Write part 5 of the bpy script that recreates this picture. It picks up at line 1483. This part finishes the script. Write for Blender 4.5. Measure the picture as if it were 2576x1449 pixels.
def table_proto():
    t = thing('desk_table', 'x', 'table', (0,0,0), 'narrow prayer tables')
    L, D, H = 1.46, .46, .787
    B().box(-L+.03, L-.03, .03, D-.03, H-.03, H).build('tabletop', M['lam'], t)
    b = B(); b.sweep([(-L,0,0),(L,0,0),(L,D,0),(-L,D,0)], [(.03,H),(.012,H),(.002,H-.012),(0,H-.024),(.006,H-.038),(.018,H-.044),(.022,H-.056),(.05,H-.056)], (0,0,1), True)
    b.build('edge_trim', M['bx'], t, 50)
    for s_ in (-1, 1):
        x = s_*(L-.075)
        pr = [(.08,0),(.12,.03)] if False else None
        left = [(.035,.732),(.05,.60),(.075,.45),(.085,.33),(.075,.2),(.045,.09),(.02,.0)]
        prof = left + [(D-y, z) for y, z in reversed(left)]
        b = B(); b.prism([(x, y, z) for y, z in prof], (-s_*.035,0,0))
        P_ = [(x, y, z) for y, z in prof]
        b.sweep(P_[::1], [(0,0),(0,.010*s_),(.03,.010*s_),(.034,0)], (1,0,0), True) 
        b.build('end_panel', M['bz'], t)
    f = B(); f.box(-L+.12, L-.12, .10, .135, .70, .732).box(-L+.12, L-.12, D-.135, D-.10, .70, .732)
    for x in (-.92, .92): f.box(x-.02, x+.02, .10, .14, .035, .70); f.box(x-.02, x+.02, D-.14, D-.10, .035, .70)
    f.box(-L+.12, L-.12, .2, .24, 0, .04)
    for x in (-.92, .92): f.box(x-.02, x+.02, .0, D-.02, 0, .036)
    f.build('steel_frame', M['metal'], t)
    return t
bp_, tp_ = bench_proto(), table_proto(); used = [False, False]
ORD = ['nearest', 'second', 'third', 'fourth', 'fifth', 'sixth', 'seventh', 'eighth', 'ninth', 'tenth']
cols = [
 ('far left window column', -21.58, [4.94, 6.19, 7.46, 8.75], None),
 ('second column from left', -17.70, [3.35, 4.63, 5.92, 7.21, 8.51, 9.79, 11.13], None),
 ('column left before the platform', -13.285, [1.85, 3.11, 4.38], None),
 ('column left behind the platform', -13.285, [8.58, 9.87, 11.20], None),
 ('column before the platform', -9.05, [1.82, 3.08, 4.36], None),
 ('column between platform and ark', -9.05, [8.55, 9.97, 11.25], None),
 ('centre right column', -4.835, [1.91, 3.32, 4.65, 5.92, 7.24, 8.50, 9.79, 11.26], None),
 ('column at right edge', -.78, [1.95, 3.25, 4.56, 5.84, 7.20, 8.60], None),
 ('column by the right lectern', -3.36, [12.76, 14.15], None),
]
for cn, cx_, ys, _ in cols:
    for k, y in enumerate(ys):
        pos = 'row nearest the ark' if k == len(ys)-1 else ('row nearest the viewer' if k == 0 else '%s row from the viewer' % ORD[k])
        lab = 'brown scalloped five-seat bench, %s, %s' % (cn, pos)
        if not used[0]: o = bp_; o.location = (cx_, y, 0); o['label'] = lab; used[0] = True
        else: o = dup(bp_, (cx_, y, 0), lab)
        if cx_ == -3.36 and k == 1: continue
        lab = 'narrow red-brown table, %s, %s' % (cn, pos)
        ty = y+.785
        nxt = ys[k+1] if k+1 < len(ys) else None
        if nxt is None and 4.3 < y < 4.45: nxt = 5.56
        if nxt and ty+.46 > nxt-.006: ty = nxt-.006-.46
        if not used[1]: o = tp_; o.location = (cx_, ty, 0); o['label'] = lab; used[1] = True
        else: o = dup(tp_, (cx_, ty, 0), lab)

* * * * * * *

Problem to solve -
Copy down the material exactly as written.

Correct answer -
Write part 5 of the bpy script that recreates this picture. It picks up at line 1483. This part finishes the script. Write for Blender 4.5. Measure the picture as if it were 2576x1449 pixels.
def table_proto():
    t = thing('desk_table', 'x', 'table', (0,0,0), 'narrow prayer tables')
    L, D, H = 1.46, .46, .787
    B().box(-L+.03, L-.03, .03, D-.03, H-.03, H).build('tabletop', M['lam'], t)
    b = B(); b.sweep([(-L,0,0),(L,0,0),(L,D,0),(-L,D,0)], [(.03,H),(.012,H),(.002,H-.012),(0,H-.024),(.006,H-.038),(.018,H-.044),(.022,H-.056),(.05,H-.056)], (0,0,1), True)
    b.build('edge_trim', M['bx'], t, 50)
    for s_ in (-1, 1):
        x = s_*(L-.075)
        pr = [(.08,0),(.12,.03)] if False else None
        left = [(.035,.732),(.05,.60),(.075,.45),(.085,.33),(.075,.2),(.045,.09),(.02,.0)]
        prof = left + [(D-y, z) for y, z in reversed(left)]
        b = B(); b.prism([(x, y, z) for y, z in prof], (-s_*.035,0,0))
        P_ = [(x, y, z) for y, z in prof]
        b.sweep(P_[::1], [(0,0),(0,.010*s_),(.03,.010*s_),(.034,0)], (1,0,0), True) 
        b.build('end_panel', M['bz'], t)
    f = B(); f.box(-L+.12, L-.12, .10, .135, .70, .732).box(-L+.12, L-.12, D-.135, D-.10, .70, .732)
    for x in (-.92, .92): f.box(x-.02, x+.02, .10, .14, .035, .70); f.box(x-.02, x+.02, D-.14, D-.10, .035, .70)
    f.box(-L+.12, L-.12, .2, .24, 0, .04)
    for x in (-.92, .92): f.box(x-.02, x+.02, .0, D-.02, 0, .036)
    f.build('steel_frame', M['metal'], t)
    return t
bp_, tp_ = bench_proto(), table_proto(); used = [False, False]
ORD = ['nearest', 'second', 'third', 'fourth', 'fifth', 'sixth', 'seventh', 'eighth', 'ninth', 'tenth']
cols = [
 ('far left window column', -21.58, [4.94, 6.19, 7.46, 8.75], None),
 ('second column from left', -17.70, [3.35, 4.63, 5.92, 7.21, 8.51, 9.79, 11.13], None),
 ('column left before the platform', -13.285, [1.85, 3.11, 4.38], None),
 ('column left behind the platform', -13.285, [8.58, 9.87, 11.20], None),
 ('column before the platform', -9.05, [1.82, 3.08, 4.36], None),
 ('column between platform and ark', -9.05, [8.55, 9.97, 11.25], None),
 ('centre right column', -4.835, [1.91, 3.32, 4.65, 5.92, 7.24, 8.50, 9.79, 11.26], None),
 ('column at right edge', -.78, [1.95, 3.25, 4.56, 5.84, 7.20, 8.60], None),
 ('column by the right lectern', -3.36, [12.76, 14.15], None),
]
for cn, cx_, ys, _ in cols:
    for k, y in enumerate(ys):
        pos = 'row nearest the ark' if k == len(ys)-1 else ('row nearest the viewer' if k == 0 else '%s row from the viewer' % ORD[k])
        lab = 'brown scalloped five-seat bench, %s, %s' % (cn, pos)
        if not used[0]: o = bp_; o.location = (cx_, y, 0); o['label'] = lab; used[0] = True
        else: o = dup(bp_, (cx_, y, 0), lab)
        if cx_ == -3.36 and k == 1: continue
        lab = 'narrow red-brown table, %s, %s' % (cn, pos)
        ty = y+.785
        nxt = ys[k+1] if k+1 < len(ys) else None
        if nxt is None and 4.3 < y < 4.45: nxt = 5.56
        if nxt and ty+.46 > nxt-.006: ty = nxt-.006-.46
        if not used[1]: o = tp_; o.location = (cx_, ty, 0); o['label'] = lab; used[1] = True
        else: o = dup(tp_, (cx_, ty, 0), lab)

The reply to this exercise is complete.